Banking industry pins its hopes on new dot-bank TLD

News by Tom Reeve

It's hoped that a new TLD will revolutionise online bank security, but time will only tell if it will gain traction with the industry and the public.

A new top level domain (TLD) for the banking sector – “.bank” – will begin making an appearance in our browsers and inboxes soon.

fTLD Registry Services is administering the .bank suffix which was made available to select banks in May and was made more widely available this week. It is one of hundreds of generic TLDs that were put up for sale by the Internet Corporation for Assigned Names and Numbers (ICANN).

Another TLD currently up for sale is .secure which may require identity validation to purchase.

Although it initially opposed the .bank TLD, the American Banking Association (ABA) is now firmly behind it, helping to set up fTLD and promote the new suffix.

The main selling point of .bank is its enhanced security features. Registrants will be expected to pay for this as the standard price for a two-year registration is reported to be in the neighbourhood of $1000 (£600). The cost is justified on the basis of the additional administrative overhead associated with vetting registrants and maintaining security.

The vetting process includes submitting organisational details including your regulatory ID number (if applicable), with all applicants vetted by Symantec.

A set of security requirements was developed by fTLD's Security Requirements Working Group and include:

  • Mandatory verification and re-verification of charters and licences to ensure only legitimate banks are awarded domain names.
  • Domain Name System Security Extensions (DNSSEC) to ensure internet users aren't being misdirected to malicious websites. DNSSEC is required of fTLD as the operator of .bank as well as its registrants, creating a chain of trust that is unique to .bank, fTLD said.
  • Email authentication to control spoofing and phishing.
  • Multi-factor authentication for any changes to registry data.
  • Enhanced encryption for secure communications.
  • Prohibition of proxy/privacy registration services to ensure full disclosure of domain registration information to expose bad actors.

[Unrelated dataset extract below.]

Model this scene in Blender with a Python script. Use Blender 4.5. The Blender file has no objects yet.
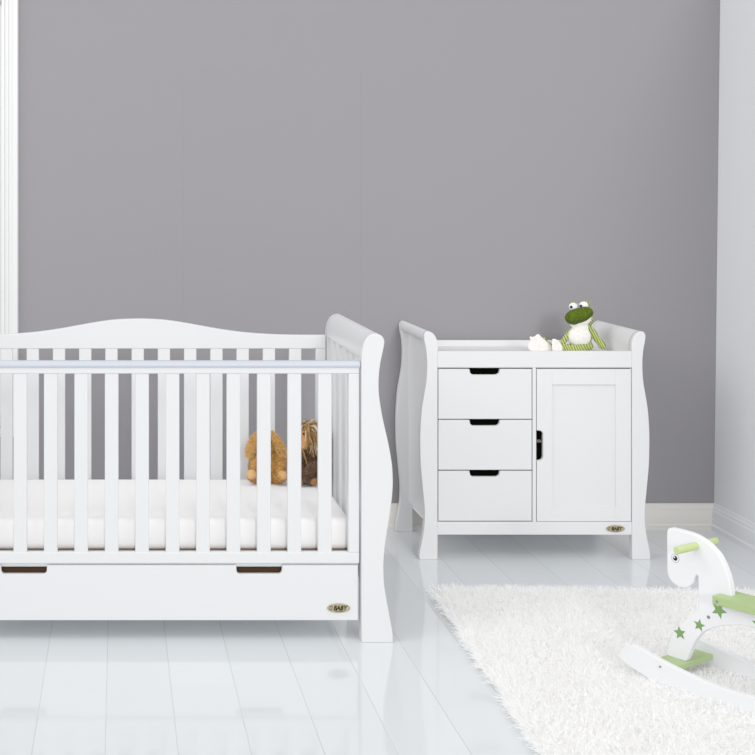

Demand for .bank names has been high, according to fTLD, with more than 3000 domains requested in the past week.

However, this might be of more interest to American banks than European ones, as a casual browse of the website revealed that some key brands – including HSBC, Deutsche Bank, RBS, Worldpay, BNP Paribas, Barclay's and NatWest – had not reserved their domain names. However, given the vetting process, it's unlikely that domain squatters would get very far in trying to register these names.

The lack of take-up by major brands is recognised as a weakness of the .bank initiative. Doug Johnson, senior vice president of payments and cyber-security policy at the American Banking Association, said the adoption of .bank would be “a marathon”, not a sprint.

Another downside is introducing yet another TLD into the public consciousness and the titanic effort it will take to train billions of consumers how to recognise .bank suffixes.

“Of course, spammers and other cyber-criminals are past masters at the art of creating deceptive URLs,” Andrew Conway, security analyst at Cloudmark, told “If .bank gains general acceptance, I expect to see phishing URLs that look like they are in .bank, but actually aren't. For example, At a first glance, the domain looks like, but it is in fact”

Conway added: “Success will depend on the banks themselves. If they are willing to adopt this new TLD and promote it to their customers as a way of avoiding fraud, then it will be a success. I think if one or two large banks adopt this and advertise it aggressively as the new secure way to do online banking, the others would follow suit, but a lot will depend on getting those first few adopters.”

Lawrence Munro, EMEA and APAC director of SpiderLabs at Trustwave, welcomed the introduction of .bank to protect against phishing attacks but warned it would not be a silver bullet. “Firstly, the TLD addition only seeks to protect users against attacks such as domain spoofing, typo-squatting and (spear)phishing campaigns, it won't actually improve the security of application code itself, in terms of vectors such as injection attacks that are still firmly placed within the OWASP top 10,” he told SC.

He echoed Conway's concerns about user education: “It will be interesting to see if this highlights the risk and is a tool to improve general online security awareness, or further confuses the public and causes an even greater issue.”

And he added that the industry will have to be very disciplined in policing the .bank TLD. “Continued, strict regulation on who can own the .bank domains should be at the top of the agenda and a living standard that's regularly updated will be key to responding to evolving threats,” he said.

Robert Holmes, general manager, email fraud at Return Path said that banking had suffered badly at the hands of cyber-criminals. “In the last year alone, it's dominated headlines with everything from millions of pounds lost to countless customer data breaches and as a result, trust has fallen to an unprecedented low,” he said.

He believes that .bank will revolutionise email communication for banks. “The mandatory implementation of DMARC (Domain-Based Message Authentication, Reporting and Conformance) the new domains require will ensure that spoofed attacks are blocked before getting to the inbox at some of  the largest consumer mailbox providers in the world, including Gmail, Yahoo! and,” he said.

And he added: “While trust is fragile and will need to be built and nurtured over time, today is a major step forward in restoring vital trust in the banking industry and taking a stance against rising cyber-threats and attacks.”